Pete Kowal and Chris Newton of The Smart Folk.
The Smart Folk kick off the evening with a nicely paced set of their mod and psych-tinged pop and roll. The band has a debut EP and album behind them, but sometimes their live sets lack variety. Not so much tonight. They sound lean and keen. New drummer Peter Timmerman has injected fresh life into the ranks and the new songs aired tonight bode well for their next release.
Highlights are "Not Quite a Match", the single "Shadow Of The Panther" and "Foreign Affairs" which all provide ample jangle and groove.
Mark Roxburgh formed Joeys Coop after the shit-show dissolution of his old band, Decline of The Reptiles, with the express aim of playing with people he’d always wanted to. Top of the list was Died Pretty guitarist Brett Myers and the duo is the song-writing core of the line-up. Also there from the start was drummer Lloyd Gyi.

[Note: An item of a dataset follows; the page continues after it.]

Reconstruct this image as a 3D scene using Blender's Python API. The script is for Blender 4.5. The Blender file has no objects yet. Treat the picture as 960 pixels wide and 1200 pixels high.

Along with Leadfinger’s “Black and Silver,” Joeys Coop's "Lachlan Valley Dirt" is in a dead-heat for THE best release of this year so far. Thjis was their launch and it was always going to belong to Joeys Coop.
Maybe it’s the fact the album is finally out or pent-up frustration from not playing out much, but the band proceeds to deliver a stunning show. Ten of the 13 songs in the set come from “Lachlan Valley Dirt”. If anyone in the now swelling crowd has a problem with that, they don’t show it.
The players focus on sound and aren't carried away by volume. The intimate nature of The MoshPit plays in the band’s favour with every sonic nuance clearly heard.
Roxburgh’s (still) one engaging frontman and his energy burns fiercely tonight. He’s never sung better and his banter is on the mark, too.
Myers, whose speciality these days runs to rare four-string guitars, replicates the range of alternately warm and distorted tones he brought to the record, and he peels off some spectacular trademark leads.
The new songs seem to be more economical than those from the predecessor album, “Service Station Flowers”. There’s an undeniable similarity to the sound of Died Pretty circa “Trace” or “Lost” in what Joeys Coop does but that’s hardly a negative (or surprise) with any band boasting Brett Myers and his distinctive sound.
Lloyd Gyi lays down immaculate feels, and adds percussive accents in all the right places, resorting to mallets and then twinned sticks at one stage. Roxburgh refers to him as “our Charlie (Watts)” - and he’s not wrong. He did equally well as Died Pretty's fill-in on last year's disrupted national tour.
And bassist Marc Lynch might be dressed like Jed Clampett’s neighbour from back home in Bug Tussle, Missouri, but he masterfully cajoles that Rickenbacker bass to sing its own sweet, low-end songs.
Already one of the gigs of the year.